Friday, July 15, 2016

FANTASIA 2016—OUTLAWS AND ANGELS (2016)

What first attracted me to the Fantasia International Film Festival was its unbridled passion for genre—not only horror, sci-fi, and martial arts—but, all genres. I’ve seen remarkable police procedurals, psychological thrillers, race car adventures, epic disasters and ride alone westerns emerge out of Fantasia’s annual program to traffic the international genre circuit and, often—as with last year’s Goodnight, Mommy—advance to Oscar consideration.

For their 20th edition, Fantasia opened with two World Premieres—Daniel Grou [Prodz]’s King Dave (2016) and John Stockwell’s Kickboxer: Vengeance (2016). My flight into Montreal arrived a bit too late to take advantage of either of those, though I did manage to rush down to the J.A. DeSeve to catch the Canadian premiere of JT Mollner’s debut feature Outlaws and Angels (2016), which premiered earlier this year in the Midnight Section at Sundance.
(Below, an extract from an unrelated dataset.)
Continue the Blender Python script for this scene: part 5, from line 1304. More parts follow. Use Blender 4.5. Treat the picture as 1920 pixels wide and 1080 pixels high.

For me, it was perfect to start the festival out with what San Francisco Film Critics Circle colleague Dennis Harvey deemed “a Grand Guignol nod to spaghetti Westerns.” Something of a family affair, the film’s female lead Francesca Eastwood is not only Clint’s daughter, but also Frances Fisher’s (Fisher plays an ill-fated cameo as Esther). It’s all in the eyes, isn’t it? Francesca’s baby blues take after her mom, but here and again they narrow to the steely vengeance of her dad’s iconic countenance in Sergio Leone’s cult westerns.

The outlaws of the film’s title identify themselves early on as they kill innocent passers-by shooting their way out of a bank heist while wearing white hooded masks (that reminded me of Karen O’s concert persona where she painted on a face over a white hood), though real-life outlaw and highway robber William (“Brazen Bill”) Brazelton is allegedly the true inspiration for their get-up. A posse takes after the robbers, headed by bounty hunter Josiah (Luke Wilson) whose character provides a pensive, philosophical voiceover on the loss of innocence and the origins of violence.

And this movie is violent, no bones about it, and equally perverse. As women get slapped around, the kneejerk response is to deem Outlaws and Angels misogynistic, even as Eastwood’s character Flo surfaces as the narrative’s switchback protagonist. Mollner purposely treads a fine line and pushes boundaries here. When the robber gang lands at the remote home of the Tildon family, the film enters suggestive softcore territory as the story becomes a prolonged rape fantasy. That indiscretion is indulged through the casting of Chad Michael Murray as gangleader Henry. Murray harkens to the physical beauty of Franco Nero and Terrence Stamp in their own turns as spaghetti western anti-heroes. Stripped down, it’s a bit of a stretch to accept his forlorn position that he’s just too old to be an outlaw.

My favorite performance, however, was Teri Polo as Flo’s Bible-thumping mother Ada whose reliance on Jesus as savior demarcates her unhinged denial of all the glossed-over darkness swirling between her husband and her daughters. Each time she’s forced to consciousness, she lets out a banshee wail both pathetic and comic. As she succumbs to the probing fingers of one of the outlaws, she reveals a woman deeply conflicted about her own sexual needs.

Comparisons to Tarantino’s The Hateful Eight are unavoidable, right down to the shift from panoramic landscapes to widescreen interiors and—even though Outlaws and Angels is arguably a lesser film—Mollner stamps his own promising signature on every derivative turn and it will be interesting to see what he does in the future freed from the grip of homage. The lensing by Matthew Irving is allegiant to the genre, costuming by Liz Pecos is grimy and believable, but the score by Colin Stetson is distractingly indecisive: one moment electronic, the next all piano arpeggios. All in all, a bloody violent ride, now available for streaming on multiple platforms.